Instructions to follow: Copy exactly the lines from the start of the material through the line with "R_ = math.radians". Pictures stay out of the copy.

---------- Available records

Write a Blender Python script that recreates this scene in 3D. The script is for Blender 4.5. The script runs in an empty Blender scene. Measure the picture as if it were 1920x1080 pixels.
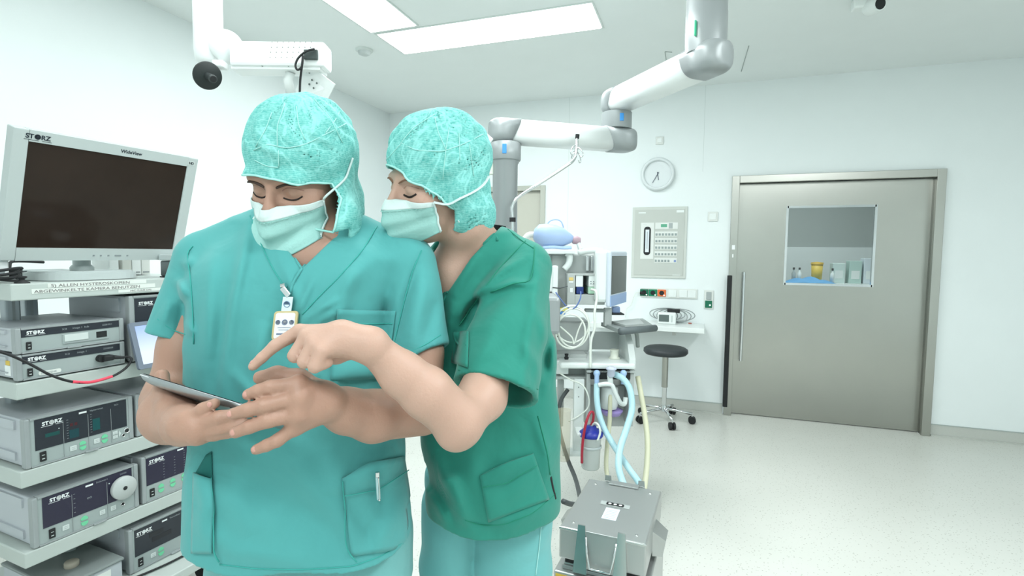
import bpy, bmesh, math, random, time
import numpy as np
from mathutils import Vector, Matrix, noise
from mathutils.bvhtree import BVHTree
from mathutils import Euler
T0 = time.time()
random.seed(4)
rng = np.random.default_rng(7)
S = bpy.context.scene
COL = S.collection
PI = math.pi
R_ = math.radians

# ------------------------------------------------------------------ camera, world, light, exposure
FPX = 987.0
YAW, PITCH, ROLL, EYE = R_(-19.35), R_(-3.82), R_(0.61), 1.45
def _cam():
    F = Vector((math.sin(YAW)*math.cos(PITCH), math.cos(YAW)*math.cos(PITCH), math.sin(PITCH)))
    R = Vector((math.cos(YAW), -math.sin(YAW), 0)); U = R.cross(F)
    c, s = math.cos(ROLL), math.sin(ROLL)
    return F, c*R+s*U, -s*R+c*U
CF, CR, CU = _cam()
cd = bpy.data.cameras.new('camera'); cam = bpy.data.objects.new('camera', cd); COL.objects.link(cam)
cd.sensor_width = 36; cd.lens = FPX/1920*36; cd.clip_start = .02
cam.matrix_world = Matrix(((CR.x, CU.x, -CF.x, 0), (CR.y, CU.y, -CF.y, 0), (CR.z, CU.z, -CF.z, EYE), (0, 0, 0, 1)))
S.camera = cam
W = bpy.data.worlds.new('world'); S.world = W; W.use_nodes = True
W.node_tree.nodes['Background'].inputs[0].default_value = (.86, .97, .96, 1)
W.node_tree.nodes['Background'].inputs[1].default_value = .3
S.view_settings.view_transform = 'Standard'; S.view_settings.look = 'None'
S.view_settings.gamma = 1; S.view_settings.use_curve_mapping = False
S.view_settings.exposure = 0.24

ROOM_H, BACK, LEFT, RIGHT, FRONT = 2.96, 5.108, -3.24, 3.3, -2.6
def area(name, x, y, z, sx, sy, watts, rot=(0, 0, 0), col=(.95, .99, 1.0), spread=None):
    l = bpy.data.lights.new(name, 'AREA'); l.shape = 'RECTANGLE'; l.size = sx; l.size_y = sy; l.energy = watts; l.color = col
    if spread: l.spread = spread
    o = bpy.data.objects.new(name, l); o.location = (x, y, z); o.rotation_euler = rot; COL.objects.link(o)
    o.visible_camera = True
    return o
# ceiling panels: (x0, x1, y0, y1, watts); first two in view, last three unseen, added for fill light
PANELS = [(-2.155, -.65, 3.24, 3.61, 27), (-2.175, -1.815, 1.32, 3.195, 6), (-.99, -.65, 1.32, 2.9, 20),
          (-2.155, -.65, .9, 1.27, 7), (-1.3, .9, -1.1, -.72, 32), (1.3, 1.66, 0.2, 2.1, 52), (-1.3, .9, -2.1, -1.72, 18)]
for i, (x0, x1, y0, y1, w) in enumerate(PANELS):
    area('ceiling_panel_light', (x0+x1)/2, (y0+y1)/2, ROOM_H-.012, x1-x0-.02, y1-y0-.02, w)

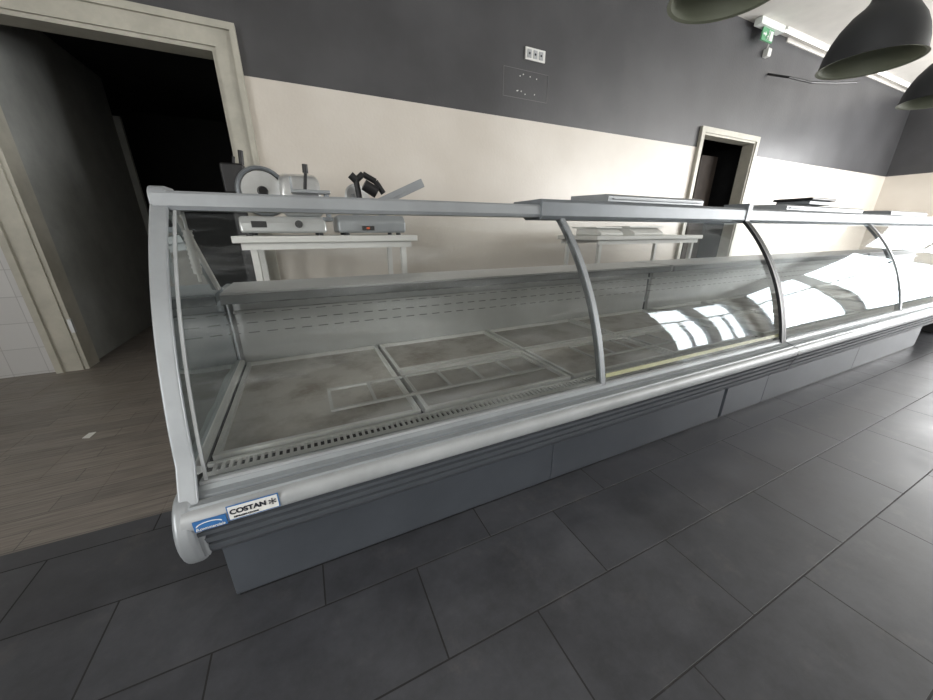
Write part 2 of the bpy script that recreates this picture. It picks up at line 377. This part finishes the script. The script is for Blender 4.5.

--------------------

Finished answer:
Write a Blender Python script that recreates this scene in 3D. The script is for Blender 4.5. The script runs in an empty Blender scene. Measure the picture as if it were 1920x1080 pixels.
import bpy, bmesh, math, random, time
import numpy as np
from mathutils import Vector, Matrix, noise
from mathutils.bvhtree import BVHTree
from mathutils import Euler
T0 = time.time()
random.seed(4)
rng = np.random.default_rng(7)
S = bpy.context.scene
COL = S.collection
PI = math.pi
R_ = math.radians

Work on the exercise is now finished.